Left solely to a shareholder-driven marketplace, AI has too often become a tool for mass layoffs rather than shared progress. Thousands of engineers and other skilled employees have already been dismissed by the Tech Giants and Hyperscalars as they pursue efficiency gains measured as higher quarterly returns. Yet another path is possible. By broadening the definition of value beyond shareholders alone to include employees, citizens, and the long-term health of society, AI can be developed to augment human capability instead of replacing it. Building that future will require innovation not only in technology, but also in economic thinking, corporate governance, and public policy.
Recursive job displacement refers to a self‑reinforcing sequence of task automation:
- AI automates a set of routine or structured tasks.
- Workers shift into remaining tasks that are less protected or lower paid.
- As AI improves, those remaining tasks become the next targets for automation.
- The cycle repeats, reducing the overall “task space” available to human labor.
This differs from traditional automation because the cycle is continuous, faster, and increasingly affects cognitive tasks.
Potential Benefits
- Higher productivity: AI can increase output and efficiency across sectors.
- Cost savings: Firms can streamline operations and reduce administrative burdens.
- New task creation: Oversight, design, ethics, and human‑machine coordination roles can emerge.
Key Risks
- Task hollowing: Middle‑skill roles shrink, pushing workers downward.
- Accelerated displacement: Generative AI targets analytical and decision tasks.
- Inequality pressures: Gains may concentrate among firms and capital owners.
- Weaker bargaining power: Workers lose leverage as task content erodes.
Some Policy Approaches Under Consideration
1. China’s Emerging Legal Approach: Protect Displaced Workers
Recent legal decisions and draft regulations in China emphasize that employers cannot rely on automation as a blanket justification for layoffs. Courts have required:
- Demonstrated necessity for automation‑related terminations
- Evidence of attempted retraining or reassignment
- Enhanced compensation when displacement is unavoidable
This model treats technological displacement as a regulated employment event, with obligations placed on firms to mitigate harm.
2. Traditional Industrial Approach: Market Absorption
Historically common in many advanced economies:
- Firms automate and reduce headcount.
- Workers are expected to seek new employment independently.
- Retraining is voluntary and often fragmented.
This approach maximizes managerial flexibility but intensifies recursive displacement, as workers repeatedly re‑enter the labour market with fewer transferable tasks.
3. Internal Downgrading: Retain Workers, Reduce Job Quality
Some organizations avoid layoffs by:
- Reassigning displaced workers to lower‑skill, lower‑wage roles
- Maintaining employment while reducing autonomy, pay, or career progression
This slows unemployment growth but compresses wages and skill levels, reinforcing downward mobility within firms.

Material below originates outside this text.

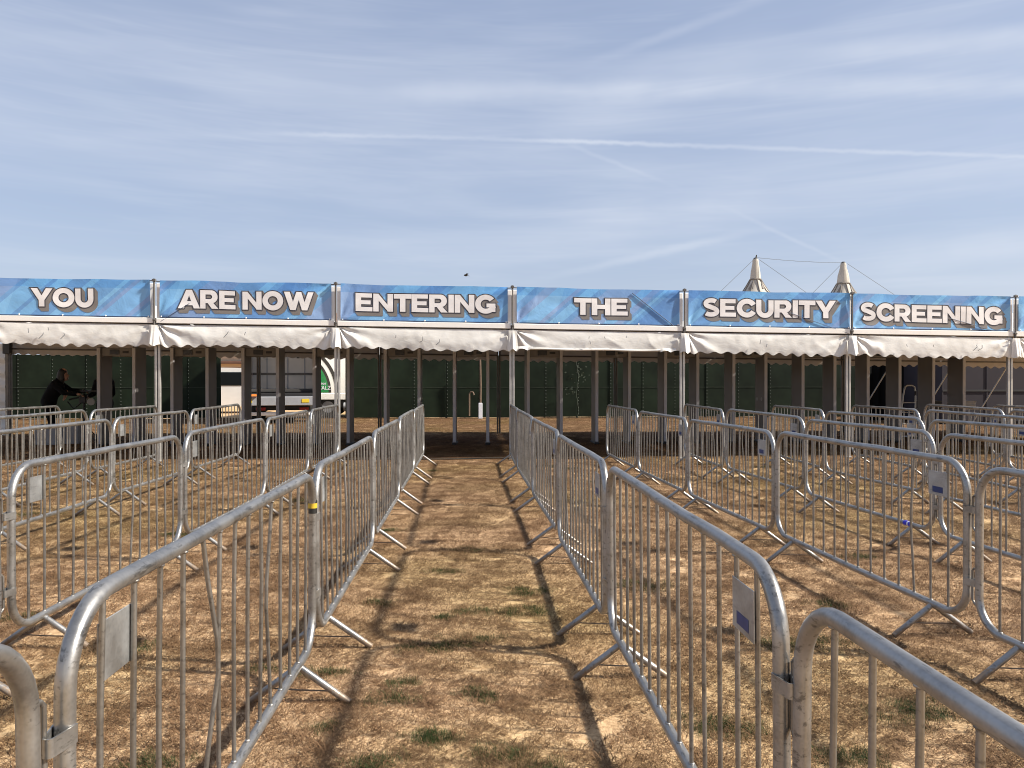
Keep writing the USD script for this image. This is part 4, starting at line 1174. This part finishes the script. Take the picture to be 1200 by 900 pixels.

4. Augmenting Labour: Expanding Human Capability Rather Than Replacing It
A growing policy priority is ensuring that AI augments workers rather than substitutes for them. This requires structured training, redesigned workflows, and incentives for firms to adopt complementary rather than replacement AI systems.
AI can enhance human performance by:
- Automating low‑value tasks, freeing workers to focus on judgment, relationship‑building, creativity, and problem‑solving.
- Acting as a decision-support tool, providing analysis, summaries, and scenario modelling that improve accuracy and speed.
- Expanding individual capacity, enabling one worker to handle more complex portfolios (e.g., caseworkers, analysts, technicians).
- Improving quality and consistency, especially in documentation, compliance, and customer service.
- Supporting continuous learning, with AI copilots that coach workers in real time.
In this model, AI becomes a force multiplier, not a replacement.
Policy Levers to Support Complementary Use
- National AI‑literacy and task‑specific training programs tied to real occupations.
- Subsidies or tax credits for firms that adopt AI systems demonstrably designed to augment workers.
- Certification frameworks for “human‑in‑the‑loop” AI tools that preserve worker autonomy.
- Work redesign grants that help organizations restructure roles around human‑AI collaboration.
- Public sector pilots that model best practices in augmentation rather than substitution.
This approach aims to expand the human task frontier, counteracting the recursive displacement cycle.
Implications for Policymakers
The four approaches reflect different philosophies of how societies should manage technological change. Key considerations include:
- Economic stability: Whether displacement is absorbed by firms, markets, or the state.
- Worker security: Whether protections are proactive (China model) or reactive (traditional model).
- Task design: Whether organizations redesign work to preserve meaningful human roles.
- Skill development: Whether workers are equipped to use AI as a complement rather than a competitor.
Governments evaluating policy options may need to balance innovation incentives with safeguards that prevent long‑term erosion of human task space.